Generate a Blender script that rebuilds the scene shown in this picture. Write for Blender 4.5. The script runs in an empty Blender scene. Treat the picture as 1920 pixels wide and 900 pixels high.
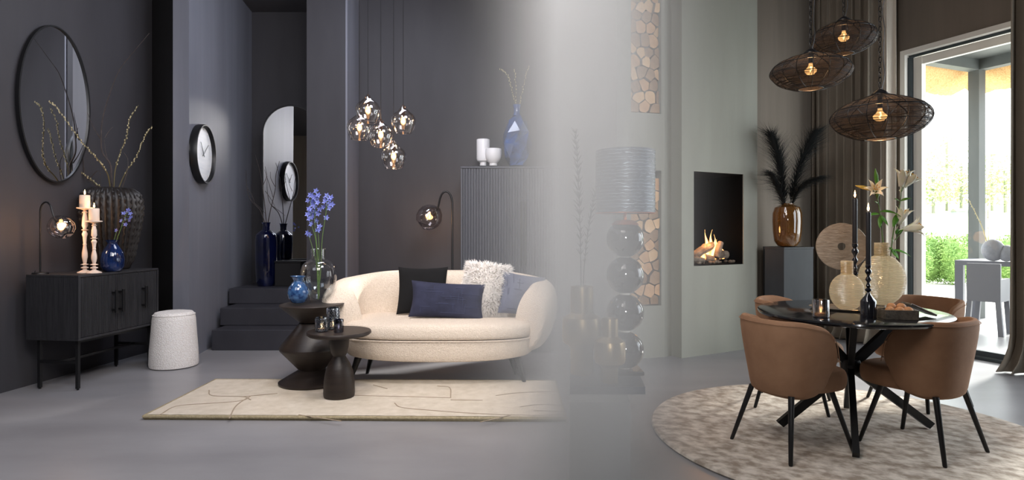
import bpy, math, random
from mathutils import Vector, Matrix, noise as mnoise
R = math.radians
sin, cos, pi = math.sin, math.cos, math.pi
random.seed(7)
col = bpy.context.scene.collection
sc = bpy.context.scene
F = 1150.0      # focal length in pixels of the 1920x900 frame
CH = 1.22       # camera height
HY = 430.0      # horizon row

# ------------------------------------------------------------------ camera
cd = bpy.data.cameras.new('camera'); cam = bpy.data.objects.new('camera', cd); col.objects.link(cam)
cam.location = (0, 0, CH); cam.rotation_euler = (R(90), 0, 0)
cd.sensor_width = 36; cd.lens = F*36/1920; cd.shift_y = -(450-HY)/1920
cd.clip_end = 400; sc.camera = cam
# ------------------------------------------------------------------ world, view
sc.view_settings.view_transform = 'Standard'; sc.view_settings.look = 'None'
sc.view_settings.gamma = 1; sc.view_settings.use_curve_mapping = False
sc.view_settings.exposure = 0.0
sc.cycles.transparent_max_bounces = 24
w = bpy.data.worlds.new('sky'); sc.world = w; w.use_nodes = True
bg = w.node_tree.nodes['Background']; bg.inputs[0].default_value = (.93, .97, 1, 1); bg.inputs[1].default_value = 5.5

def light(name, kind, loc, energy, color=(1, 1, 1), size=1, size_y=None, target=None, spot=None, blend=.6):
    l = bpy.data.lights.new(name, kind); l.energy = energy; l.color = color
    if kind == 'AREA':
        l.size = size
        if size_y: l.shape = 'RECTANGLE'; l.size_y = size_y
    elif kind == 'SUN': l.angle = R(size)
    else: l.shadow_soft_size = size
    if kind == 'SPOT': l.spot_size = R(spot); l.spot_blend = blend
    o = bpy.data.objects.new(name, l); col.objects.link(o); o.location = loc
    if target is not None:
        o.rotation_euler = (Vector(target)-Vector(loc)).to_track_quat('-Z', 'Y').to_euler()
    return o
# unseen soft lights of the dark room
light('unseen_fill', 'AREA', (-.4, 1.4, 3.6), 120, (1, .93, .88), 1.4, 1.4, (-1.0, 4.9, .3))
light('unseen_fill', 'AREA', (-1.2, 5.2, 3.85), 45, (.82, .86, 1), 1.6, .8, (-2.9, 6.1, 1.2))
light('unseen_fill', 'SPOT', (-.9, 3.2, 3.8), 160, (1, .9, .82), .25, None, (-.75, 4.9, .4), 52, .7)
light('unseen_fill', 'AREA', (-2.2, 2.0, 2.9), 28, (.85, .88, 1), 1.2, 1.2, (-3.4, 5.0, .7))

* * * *

Your copy of the data should match it exactly, except that pictures are left out.

Generate a Blender script that rebuilds the scene shown in this picture. Write for Blender 4.5. The script runs in an empty Blender scene. Treat the picture as 1920 pixels wide and 900 pixels high.
import bpy, math, random
from mathutils import Vector, Matrix, noise as mnoise
R = math.radians
sin, cos, pi = math.sin, math.cos, math.pi
random.seed(7)
col = bpy.context.scene.collection
sc = bpy.context.scene
F = 1150.0      # focal length in pixels of the 1920x900 frame
CH = 1.22       # camera height
HY = 430.0      # horizon row

# ------------------------------------------------------------------ camera
cd = bpy.data.cameras.new('camera'); cam = bpy.data.objects.new('camera', cd); col.objects.link(cam)
cam.location = (0, 0, CH); cam.rotation_euler = (R(90), 0, 0)
cd.sensor_width = 36; cd.lens = F*36/1920; cd.shift_y = -(450-HY)/1920
cd.clip_end = 400; sc.camera = cam
# ------------------------------------------------------------------ world, view
sc.view_settings.view_transform = 'Standard'; sc.view_settings.look = 'None'
sc.view_settings.gamma = 1; sc.view_settings.use_curve_mapping = False
sc.view_settings.exposure = 0.0
sc.cycles.transparent_max_bounces = 24
w = bpy.data.worlds.new('sky'); sc.world = w; w.use_nodes = True
bg = w.node_tree.nodes['Background']; bg.inputs[0].default_value = (.93, .97, 1, 1); bg.inputs[1].default_value = 5.5

def light(name, kind, loc, energy, color=(1, 1, 1), size=1, size_y=None, target=None, spot=None, blend=.6):
    l = bpy.data.lights.new(name, kind); l.energy = energy; l.color = color
    if kind == 'AREA':
        l.size = size
        if size_y: l.shape = 'RECTANGLE'; l.size_y = size_y
    elif kind == 'SUN': l.angle = R(size)
    else: l.shadow_soft_size = size
    if kind == 'SPOT': l.spot_size = R(spot); l.spot_blend = blend
    o = bpy.data.objects.new(name, l); col.objects.link(o); o.location = loc
    if target is not None:
        o.rotation_euler = (Vector(target)-Vector(loc)).to_track_quat('-Z', 'Y').to_euler()
    return o
# unseen soft lights of the dark room
light('unseen_fill', 'AREA', (-.4, 1.4, 3.6), 120, (1, .93, .88), 1.4, 1.4, (-1.0, 4.9, .3))
light('unseen_fill', 'AREA', (-1.2, 5.2, 3.85), 45, (.82, .86, 1), 1.6, .8, (-2.9, 6.1, 1.2))
light('unseen_fill', 'SPOT', (-.9, 3.2, 3.8), 160, (1, .9, .82), .25, None, (-.75, 4.9, .4), 52, .7)
light('unseen_fill', 'AREA', (-2.2, 2.0, 2.9), 28, (.85, .88, 1), 1.2, 1.2, (-3.4, 5.0, .7))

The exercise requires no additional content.